Wednesday, March 16, 2016

Paying my respects to Anita Brookner - a truly gifted author

I’ve always enjoyed reading about female outsiders on the margins of society, often set apart by the impulse to question.  The novels of Anita Brookner and Jean Rhys formed a significant literary backdrop to the world of my twenties so I was shocked and saddened to learn yesterday, on Facebook, of the death of one of my all-time favourite writers: Anita Brookner. She passed away last week on 10 March and, as the mother of a seven-week old infant, I admit I am slightly out-of-touch these days, so I was somewhat late in learning the news.

Anita Brookner (1928-2016)


My first introduction to Brookner’s universe occurred during my teens, in the library in Carrick-on-Shannon, the town where I grew up. I chanced upon Providence (1982) on a shelf, opened a random page and was instantly hooked.  Some years later, in 1996, I wrote my MA thesis on Brookner at NUI Galway (then UCG), focusing on Romanticism and Existentialism in her novels and refuting claims, mostly made by male critics, that she wrote ‘romantic novels’ (Bayles dismissed Hotel du Lac (1993) as ‘Harlequin Romance for Highbrows’). Anita Brookner never complied with the conventions of the popular romance, such as fantasy resolution through fusion and marriage. I believe her work is intimately involved with the modes of Romanticism which is characterized, instead, by fragmentation, and also with Existentialism, where separateness and alienation are central to her ‘poetics of loss’. In fact, a typical Brookner ending, with its raised expectations and ironic reversal, approximates more towards ‘anti-romance’. Many of her heroines are prompted, by the stark anti-romanticism of their realities, to re-evaluate expectations of people and the world around them. Often, they may start out looking to literary paradigms to answer their questions about life, then they gradually arrive at new insights about themselves and their immediate environments. So, while 'happy endings' are scarce in her work, Brookner’s protagonists often move beyond delusion to a greater understanding; they are empowered to strive for authenticity in their lives.

Throughout her career, Brookner has been unflinchingly courageous in tackling tricky subjects without whitewashing the grittiness. She herself once wrote in the Times Literary Supplement ‘…there is a truth even more terrible than [we] suppose and it was discovered by certain members of the Romantic generation. The truth is this: reason does not work any better than myth.” Her novels are interested in subjectivity as it is constituted socially, culturally and psychologically. They offer us worlds where diverse themes are explored, such as family relationships, female friendships, bonds between men and women, power struggles, bonds of religion and bonds between life and the aesthetic realm. A joy to read on a linguistic level as they are so elegantly crafted, they are also refreshingly honest; she does not shirk from the big themes of love, sex, isolation and loneliness, gender, ageing, myth vs ‘reality’ in an absurd universe.
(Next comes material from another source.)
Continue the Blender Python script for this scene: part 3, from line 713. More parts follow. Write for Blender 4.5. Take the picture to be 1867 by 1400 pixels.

Brookner’s hesitancy to inscribe redemption can be taken as a counter-statement – one which exposes the repressive effects of romantic myth in Western culture and highlights how it can so easily worm its way into our lives. In an interview for The Paris Review in 1987 the novelist herself stated: “The true Romantic novel is about delayed happiness, and the pilgrimage you go through to reach that happiness.”

It is some years now since I read her work but, at one point, shortly after I wrote my thesis I was reading her constantly. Then, somewhere along my reading journey, I decided to take a break from her somewhat bleak, yet honest, worldvision and, in particular, from the too neat binary recognizable in some of her female characters: charismatic glamour-puss ('winner') is pitted against the introverted book worm ('loser'). This was one of the few tics in her corpus that cloyed for me. The rest of the journey was magical and I drank in her prose and stylish syntactical choices, as well as the candour of her psychological insight. For my money, Hotel du Lac was over-hyped and some of her later novels surpassed it, but it has certainly become a worthy classic, and the Booker prize it garnered in 1984 was a rare moment during her long, prolific career, where critics shone a light upon her outstanding talent.

Thinking back to the many quiet moments of reading pleasure she afforded me also carries fond memories of a more carefree time in my life as a postgraduate student in the first flush of love with an ERASMUS exchange student from Belgium. So her passing has opened up more than literary reminiscences and also evoked a happy phase of research, enquiry and personal joy at a formative time in my life. There is much more that could be said about her oeuvre but limitations of time (see reference to new infant above!) and space demand that I keep this post brief and hope to continue the discussion another day. Anita Brookner did not believe in an absolute and, apparently, she chose not to have a funeral. Wherever she is, her literary legacy and the recollection of encountering and relishing her work will continue to occupy a unique place in my heart and mind.